I love that it's a nice, cool morning and that I have to be bundled up. That's what these photos remind me of ... the cool/cold months ahead, and I am so glad for that.

moonflower said...

we're new to gardening and canning this year, but we're certainly enjoying it. have canned: dilly beans, many quarts of whole tomatoes and tomato sauce for spaghetti, BBQ sauce, Sweet and Sour BBQ sauce, and chutney. have frozen: strawberries, 10 lbs of blueberries, many many packages of green beans. More canning planned for this weekend -- more sauce, perhaps for pizzas in addition to spaghetti. more whole tomatoes. maybe paste. such fun!

denise said...

barbara - Thanks! I have seen that book - I'll have to get it from the library again!

tennzen - Oh, all sounds so good! Purple pea hull jelly sounds interesting! Can't wait to see...

moonflower - All sounds good! We have SO much tomato sauce right now, I have been thinking of making bbq sauce. I usually just make it as needed, but making a lot sounds better!

Hannah Elise said...

All right, I feel a bit dense for asking what seems to me like it should be a very basic question, but... how would you recommend storing bulk bags of potatoes and onions? We have fairly "local" potatoes available at the farm market where I've been working as an apple grader/sorter for the past two months, and I was pondering purchasing some 25/50 lb. bags to use through the winter.

But, I'm not sure what the best way to store them is in order to prevent spoilage. Also, how do you store your apples?
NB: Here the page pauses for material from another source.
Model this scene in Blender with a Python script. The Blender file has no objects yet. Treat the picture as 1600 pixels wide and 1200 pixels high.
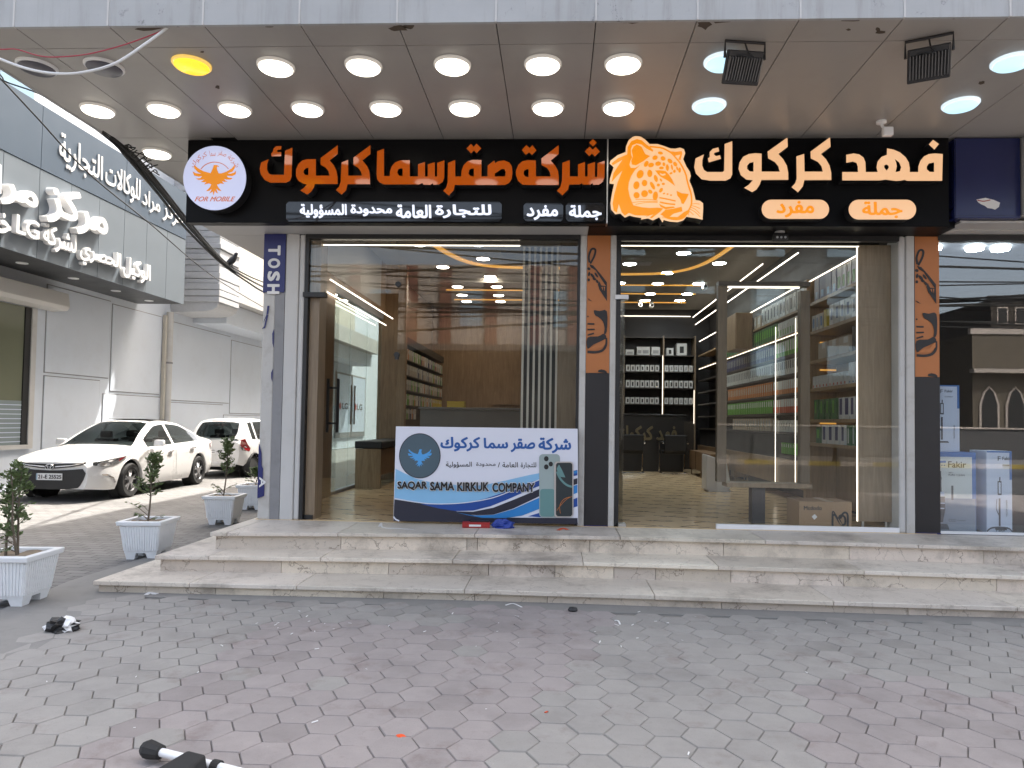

When I asked my boss how he recommended storing apples, he said "in the fridge". Ah, yes, well... there haven't always been refrigerators. So what is the best way to store them that does -not- require electricity? ;)

Thanks for any help you can offer. I'm a food storage beginner, but I'm trying to get on my feet. Tomorrow... the first batch of applesauce.